Regional manufacturing will benefit from the line, with plans under way for two new industrial estates along the route, both to be built by CCECC. The first is Adama Industrial Park in Ethiopia, which was two-thirds complete in March 2018. The park spans 102 ha and has an investment cost of $147m. The second, a textile plant in Dire Diwa, Ethiopia, is being developed over 40 ha and is set to be completed in 2020 at a cost of $220m. The new rail line is therefore not only facilitating trade and passenger movement, but is garnering foreign and regional investment in nearby industrial spaces.
OUTLOOK: With services and trade dominating Djibouti’s economy, industrial activity has significant room to grow. The fishing and livestock industries perhaps show the greatest potential for value-added processing, and the country would therefore benefit from investment in infrastructure and training in these areas.

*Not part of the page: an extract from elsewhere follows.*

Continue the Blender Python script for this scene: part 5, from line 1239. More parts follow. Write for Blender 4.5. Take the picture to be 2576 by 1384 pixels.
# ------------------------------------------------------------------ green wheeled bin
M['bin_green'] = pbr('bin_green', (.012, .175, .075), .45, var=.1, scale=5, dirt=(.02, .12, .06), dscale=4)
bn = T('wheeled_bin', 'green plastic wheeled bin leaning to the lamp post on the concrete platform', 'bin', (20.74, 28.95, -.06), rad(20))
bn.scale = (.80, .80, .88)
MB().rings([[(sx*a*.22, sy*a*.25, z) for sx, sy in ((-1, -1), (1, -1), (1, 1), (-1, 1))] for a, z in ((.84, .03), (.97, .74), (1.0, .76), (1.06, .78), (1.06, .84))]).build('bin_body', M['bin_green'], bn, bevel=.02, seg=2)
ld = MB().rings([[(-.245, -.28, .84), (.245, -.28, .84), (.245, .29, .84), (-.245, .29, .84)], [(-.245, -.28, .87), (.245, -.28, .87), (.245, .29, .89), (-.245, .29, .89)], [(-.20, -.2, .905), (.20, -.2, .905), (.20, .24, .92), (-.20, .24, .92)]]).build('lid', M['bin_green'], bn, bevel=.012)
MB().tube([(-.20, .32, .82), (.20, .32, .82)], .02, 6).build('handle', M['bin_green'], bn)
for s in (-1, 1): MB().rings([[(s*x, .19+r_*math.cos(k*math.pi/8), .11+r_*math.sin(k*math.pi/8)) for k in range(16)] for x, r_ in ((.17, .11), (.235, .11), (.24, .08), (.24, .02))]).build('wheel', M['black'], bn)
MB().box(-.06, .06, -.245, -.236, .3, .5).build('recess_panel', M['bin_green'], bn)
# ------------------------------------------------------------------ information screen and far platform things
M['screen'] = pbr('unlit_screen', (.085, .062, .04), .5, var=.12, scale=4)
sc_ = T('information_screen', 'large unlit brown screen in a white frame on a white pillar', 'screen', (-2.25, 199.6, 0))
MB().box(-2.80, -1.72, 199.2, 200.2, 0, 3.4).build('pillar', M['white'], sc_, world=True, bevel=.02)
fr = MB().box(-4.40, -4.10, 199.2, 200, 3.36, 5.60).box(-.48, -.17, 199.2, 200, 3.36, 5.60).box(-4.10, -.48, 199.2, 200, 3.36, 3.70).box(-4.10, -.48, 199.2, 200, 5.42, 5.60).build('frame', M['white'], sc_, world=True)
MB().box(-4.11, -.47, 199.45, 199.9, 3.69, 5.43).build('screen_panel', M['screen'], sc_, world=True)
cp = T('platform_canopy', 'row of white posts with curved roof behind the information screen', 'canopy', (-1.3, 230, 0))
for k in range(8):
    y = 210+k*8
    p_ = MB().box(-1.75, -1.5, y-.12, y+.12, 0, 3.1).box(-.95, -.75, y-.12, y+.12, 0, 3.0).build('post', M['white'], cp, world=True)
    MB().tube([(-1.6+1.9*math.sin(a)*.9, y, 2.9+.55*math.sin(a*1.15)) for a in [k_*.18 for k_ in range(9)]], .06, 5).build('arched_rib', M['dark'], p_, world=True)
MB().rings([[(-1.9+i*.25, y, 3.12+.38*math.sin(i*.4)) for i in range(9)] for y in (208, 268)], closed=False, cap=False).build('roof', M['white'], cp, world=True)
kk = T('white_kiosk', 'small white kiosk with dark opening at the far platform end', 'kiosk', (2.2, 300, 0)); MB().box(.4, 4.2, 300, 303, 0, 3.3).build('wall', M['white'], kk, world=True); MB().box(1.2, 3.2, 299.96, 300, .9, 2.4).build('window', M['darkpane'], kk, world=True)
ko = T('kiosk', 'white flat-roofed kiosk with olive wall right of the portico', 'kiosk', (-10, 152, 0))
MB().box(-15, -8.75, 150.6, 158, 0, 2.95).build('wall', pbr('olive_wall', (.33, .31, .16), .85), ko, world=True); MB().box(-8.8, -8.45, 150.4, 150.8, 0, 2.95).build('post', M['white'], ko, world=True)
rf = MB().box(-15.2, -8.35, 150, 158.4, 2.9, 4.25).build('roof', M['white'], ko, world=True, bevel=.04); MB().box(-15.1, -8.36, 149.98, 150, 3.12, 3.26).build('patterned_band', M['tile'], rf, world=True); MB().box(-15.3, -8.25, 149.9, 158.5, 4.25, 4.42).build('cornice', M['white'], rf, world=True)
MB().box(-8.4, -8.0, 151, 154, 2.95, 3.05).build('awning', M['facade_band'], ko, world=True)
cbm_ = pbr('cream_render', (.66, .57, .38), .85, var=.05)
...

For the time being, Djibouti is continuing to partner its strategically located ports with free trade zones to encourage job growth, knowledge transfer and light manufacturing. Foreign investment, mainly from China, will help expand Djibouti’s redistribution capacity, as will continued partnership with Ethiopia. Over time, these facilities will provide opportunities for increased manufacturing and contribute to economic diversification.